• INSTRUCTIONS FOR THE TASK
Look below and pull out each line with the word "scene".

• INFORMATION SUPPLIED
::::

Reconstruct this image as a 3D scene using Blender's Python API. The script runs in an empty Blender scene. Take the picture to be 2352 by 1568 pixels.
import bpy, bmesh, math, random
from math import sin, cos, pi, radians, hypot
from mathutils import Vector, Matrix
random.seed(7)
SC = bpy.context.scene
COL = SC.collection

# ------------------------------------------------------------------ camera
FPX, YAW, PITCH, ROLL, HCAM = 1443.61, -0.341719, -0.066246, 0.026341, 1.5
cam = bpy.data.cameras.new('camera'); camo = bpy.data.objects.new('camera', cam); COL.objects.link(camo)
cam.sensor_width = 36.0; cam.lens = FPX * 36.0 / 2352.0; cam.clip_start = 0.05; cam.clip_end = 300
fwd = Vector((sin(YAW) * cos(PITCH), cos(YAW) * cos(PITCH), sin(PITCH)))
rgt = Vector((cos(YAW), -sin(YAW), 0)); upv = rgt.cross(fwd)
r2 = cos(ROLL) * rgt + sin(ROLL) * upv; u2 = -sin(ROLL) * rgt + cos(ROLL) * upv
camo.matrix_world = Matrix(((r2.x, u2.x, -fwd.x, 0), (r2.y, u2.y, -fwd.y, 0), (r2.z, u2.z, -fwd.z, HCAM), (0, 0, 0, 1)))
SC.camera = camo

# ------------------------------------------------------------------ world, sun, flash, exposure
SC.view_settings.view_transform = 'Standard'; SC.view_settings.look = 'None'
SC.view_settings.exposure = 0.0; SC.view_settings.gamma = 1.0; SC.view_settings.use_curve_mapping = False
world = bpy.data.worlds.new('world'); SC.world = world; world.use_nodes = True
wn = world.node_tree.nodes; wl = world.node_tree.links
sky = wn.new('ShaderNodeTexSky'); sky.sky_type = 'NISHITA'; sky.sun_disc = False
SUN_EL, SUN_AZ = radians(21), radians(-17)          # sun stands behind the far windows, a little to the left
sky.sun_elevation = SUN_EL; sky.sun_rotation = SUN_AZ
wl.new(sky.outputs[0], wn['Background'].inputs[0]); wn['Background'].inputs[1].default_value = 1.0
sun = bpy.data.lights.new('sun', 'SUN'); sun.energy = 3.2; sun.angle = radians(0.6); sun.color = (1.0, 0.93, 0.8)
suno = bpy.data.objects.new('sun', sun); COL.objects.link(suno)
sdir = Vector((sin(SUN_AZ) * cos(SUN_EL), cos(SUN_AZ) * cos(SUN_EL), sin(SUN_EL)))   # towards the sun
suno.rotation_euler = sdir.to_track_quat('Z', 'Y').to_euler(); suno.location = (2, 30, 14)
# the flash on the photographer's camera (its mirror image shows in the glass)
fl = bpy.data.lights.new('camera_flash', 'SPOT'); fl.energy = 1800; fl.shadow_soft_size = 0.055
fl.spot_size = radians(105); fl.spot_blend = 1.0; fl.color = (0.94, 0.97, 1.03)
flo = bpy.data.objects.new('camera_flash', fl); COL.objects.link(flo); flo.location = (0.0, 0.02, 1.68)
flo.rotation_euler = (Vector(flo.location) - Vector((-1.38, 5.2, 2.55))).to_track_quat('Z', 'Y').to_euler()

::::

• SOLUTION TO THIS TASK
Reconstruct this image as a 3D scene using Blender's Python API. The script runs in an empty Blender scene. Take the picture to be 2352 by 1568 pixels.
SC = bpy.context.scene